Dans un entretien au quotidien La Croix, le cardinal-archevêque de Lyon, Primat des Gaules, se montre un père pour ses frères, primus inter pares, le premier d’entre eux. En effet, il donne des conseils fraternels aux autres évêques du pays, en vue des prochains évènements, à commencer par les visites ad limina, à Rome. Du 20 au 29 septembre, aura lieu la visite ad limina des évêques des provinces de Rennes, Rouen, Poitiers, Tours et Bordeaux. Alors que le journaliste Frédéric Mounier lui demande ce qu’il va demander au Pape, le cardinal Barbarin répond adroitement sur ce que le pape va apporter aux évêques :
“Il va nous aider à trouver l’harmonie entre la nature institutionnelle de l’Église, dont nous ne devons pas rester prisonniers, et tout ce qui nous tire vers l’avant. Il faut laisser naître et grandir des initiatives mais aussi discerner : tout ce qui est nouveau n’est pas bon. Il ne faut pas déchirer le tissu ! Quels critères adopter pour faire ce discernement ?”
Et refusant de mettre la tête dans le sable, il ne cache pas les difficultés que connaissent de plus en plus de diocèses en France :
“en France, il y a de nombreux diocèses en grande difficulté et quelques-uns en pleine vitalité. Je souhaite que les évêques se parlent comme des frères et que les diocèses s’entraident. Nous formons une même famille. On ne peut pas laisser 80 % du territoire devenir un désert. Comment arriver à partager nos forces et à rebattre les cartes pour donner des chances à tout le monde ? Le pape peut nous aider à aborder ensemble ces sujets difficiles.”

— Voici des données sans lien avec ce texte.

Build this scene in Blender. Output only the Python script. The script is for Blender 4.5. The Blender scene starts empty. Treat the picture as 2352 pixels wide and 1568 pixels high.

Plutôt que de sombrer à son tour dans les solutions destructrices de paroisses, par des regroupements forcés, le cardinal émet une idée de bon sens à propos de l’incardination des prêtres :
“Pour un homme de 30 ans qui devient prêtre aujourd’hui, être incardiné quelque part, c’est bien. Mais cela ne doit pas signifier enfermer son horizon aux limites d’un seul diocèse. Il faut de la respiration, de la mobilité. Vatican II, dans le décret Presbyterorum ordinis (§ 10), demande que cela soit revu. Il nous revient d’y travailler ensemble. Un homme jeune qui donne sa vie doit avoir des perspectives pastorales attirantes devant lui. C’est au Seigneur et à l’Église qu’il donne sa vie, pas à un territoire. Moi, prêtre de Créteil, j’ai été envoyé à Madagascar, et je suis revenu heureux et enrichi, puis dans le Bourbonnais, lorsque j’ai été nommé évêque. On pourrait imaginer, au niveau d’une province, davantage de circulation et de collaboration fraternelle. Bouger, élargir l’horizon… ça fait toujours du bien.

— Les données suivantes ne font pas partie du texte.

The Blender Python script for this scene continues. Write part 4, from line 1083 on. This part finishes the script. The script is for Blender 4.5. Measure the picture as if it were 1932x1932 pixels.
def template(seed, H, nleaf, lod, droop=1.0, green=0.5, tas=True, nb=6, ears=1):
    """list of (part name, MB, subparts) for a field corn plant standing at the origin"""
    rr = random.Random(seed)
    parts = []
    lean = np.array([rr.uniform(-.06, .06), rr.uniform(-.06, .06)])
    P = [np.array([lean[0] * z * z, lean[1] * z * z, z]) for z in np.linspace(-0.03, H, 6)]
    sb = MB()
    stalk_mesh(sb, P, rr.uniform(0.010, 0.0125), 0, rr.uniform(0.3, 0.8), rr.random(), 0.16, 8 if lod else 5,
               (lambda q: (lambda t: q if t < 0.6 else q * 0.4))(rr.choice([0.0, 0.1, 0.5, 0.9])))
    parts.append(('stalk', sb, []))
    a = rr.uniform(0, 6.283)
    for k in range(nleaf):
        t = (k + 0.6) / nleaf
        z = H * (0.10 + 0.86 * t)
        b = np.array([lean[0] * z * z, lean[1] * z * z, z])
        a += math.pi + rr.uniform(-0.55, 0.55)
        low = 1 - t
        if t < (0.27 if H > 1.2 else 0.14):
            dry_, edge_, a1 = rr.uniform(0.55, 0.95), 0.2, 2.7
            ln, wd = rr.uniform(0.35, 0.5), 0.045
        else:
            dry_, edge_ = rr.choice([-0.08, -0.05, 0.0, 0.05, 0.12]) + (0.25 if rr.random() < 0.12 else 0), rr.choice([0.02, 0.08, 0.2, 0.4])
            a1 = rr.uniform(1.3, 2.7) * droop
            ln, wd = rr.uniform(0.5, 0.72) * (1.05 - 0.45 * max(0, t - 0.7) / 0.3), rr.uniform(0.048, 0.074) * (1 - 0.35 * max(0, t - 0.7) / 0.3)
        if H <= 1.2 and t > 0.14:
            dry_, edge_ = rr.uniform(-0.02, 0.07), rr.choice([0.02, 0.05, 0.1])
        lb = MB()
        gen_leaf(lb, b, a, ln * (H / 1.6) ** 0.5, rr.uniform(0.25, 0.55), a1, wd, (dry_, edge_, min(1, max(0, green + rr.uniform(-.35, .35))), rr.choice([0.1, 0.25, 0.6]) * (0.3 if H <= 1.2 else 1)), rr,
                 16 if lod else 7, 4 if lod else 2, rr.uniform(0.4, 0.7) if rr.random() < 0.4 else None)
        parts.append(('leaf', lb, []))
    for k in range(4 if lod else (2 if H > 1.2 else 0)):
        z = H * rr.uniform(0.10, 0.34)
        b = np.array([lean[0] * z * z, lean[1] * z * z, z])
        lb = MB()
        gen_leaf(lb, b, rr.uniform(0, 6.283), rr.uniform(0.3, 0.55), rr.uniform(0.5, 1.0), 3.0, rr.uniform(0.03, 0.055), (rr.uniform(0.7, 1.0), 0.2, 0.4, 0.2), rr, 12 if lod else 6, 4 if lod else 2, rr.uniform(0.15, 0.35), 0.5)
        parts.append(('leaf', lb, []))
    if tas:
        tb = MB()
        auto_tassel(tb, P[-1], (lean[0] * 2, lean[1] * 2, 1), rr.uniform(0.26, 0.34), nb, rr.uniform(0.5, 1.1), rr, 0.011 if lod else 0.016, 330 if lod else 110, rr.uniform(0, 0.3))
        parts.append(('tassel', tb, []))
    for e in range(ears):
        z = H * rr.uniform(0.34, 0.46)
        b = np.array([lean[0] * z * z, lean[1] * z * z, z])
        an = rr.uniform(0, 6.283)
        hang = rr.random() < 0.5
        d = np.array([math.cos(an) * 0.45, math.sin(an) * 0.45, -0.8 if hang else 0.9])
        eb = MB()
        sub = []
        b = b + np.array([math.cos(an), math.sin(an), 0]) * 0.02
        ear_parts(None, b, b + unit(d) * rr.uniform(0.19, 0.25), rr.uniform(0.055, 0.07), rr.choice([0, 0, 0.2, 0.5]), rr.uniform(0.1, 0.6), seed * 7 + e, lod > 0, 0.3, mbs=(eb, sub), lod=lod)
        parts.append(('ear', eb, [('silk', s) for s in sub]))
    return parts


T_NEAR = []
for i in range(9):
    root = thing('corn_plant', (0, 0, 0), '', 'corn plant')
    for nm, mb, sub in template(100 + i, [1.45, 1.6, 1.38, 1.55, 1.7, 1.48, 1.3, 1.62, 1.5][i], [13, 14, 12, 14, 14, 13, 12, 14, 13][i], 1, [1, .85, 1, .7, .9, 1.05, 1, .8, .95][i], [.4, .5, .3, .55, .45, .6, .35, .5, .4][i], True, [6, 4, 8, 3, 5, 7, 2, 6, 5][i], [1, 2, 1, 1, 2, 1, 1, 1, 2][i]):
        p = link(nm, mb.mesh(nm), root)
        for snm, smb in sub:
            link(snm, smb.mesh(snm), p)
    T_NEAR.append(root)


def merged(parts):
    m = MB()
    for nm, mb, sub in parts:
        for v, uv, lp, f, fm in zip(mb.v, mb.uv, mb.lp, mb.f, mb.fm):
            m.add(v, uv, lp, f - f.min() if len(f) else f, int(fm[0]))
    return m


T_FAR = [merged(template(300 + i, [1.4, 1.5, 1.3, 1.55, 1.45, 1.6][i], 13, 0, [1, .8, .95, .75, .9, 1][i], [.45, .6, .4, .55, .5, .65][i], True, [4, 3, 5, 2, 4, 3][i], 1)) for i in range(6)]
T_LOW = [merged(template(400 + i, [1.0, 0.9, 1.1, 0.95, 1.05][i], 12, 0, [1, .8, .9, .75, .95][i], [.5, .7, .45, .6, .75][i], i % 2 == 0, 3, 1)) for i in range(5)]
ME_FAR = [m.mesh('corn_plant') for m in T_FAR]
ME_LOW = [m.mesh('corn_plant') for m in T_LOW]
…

Enfin, le cardinal ne se désintéresse pas des graves questions politiques qui nous menacent :
“Je sais bien que le Parlement a le pouvoir de changer les lois définissant le sens du mariage, mais je pose la question de savoir s’il est légitime de décider de tout, de changer le sens des mots… […] Nous pouvons, nous devons peut-être, interpeller nos responsables. N’est-il pas dangereux de se mettre à redéfinir l’homme, la femme, le mariage… ? De même, on voudrait pouvoir supprimer la vie parce qu’elle ne vaut plus la peine d’être vécue, parce qu’elle coûte trop cher, parce qu’on se demande à quoi elle sert… On invoque le désir de la personne, qui veut elle-même se supprimer. Mais le jugement d’une personne sur sa propre vie ne peut pas être la référence absolue. En outre, je ne vois pas comment on peut inscrire dans la loi le droit de faire mourir autrui.”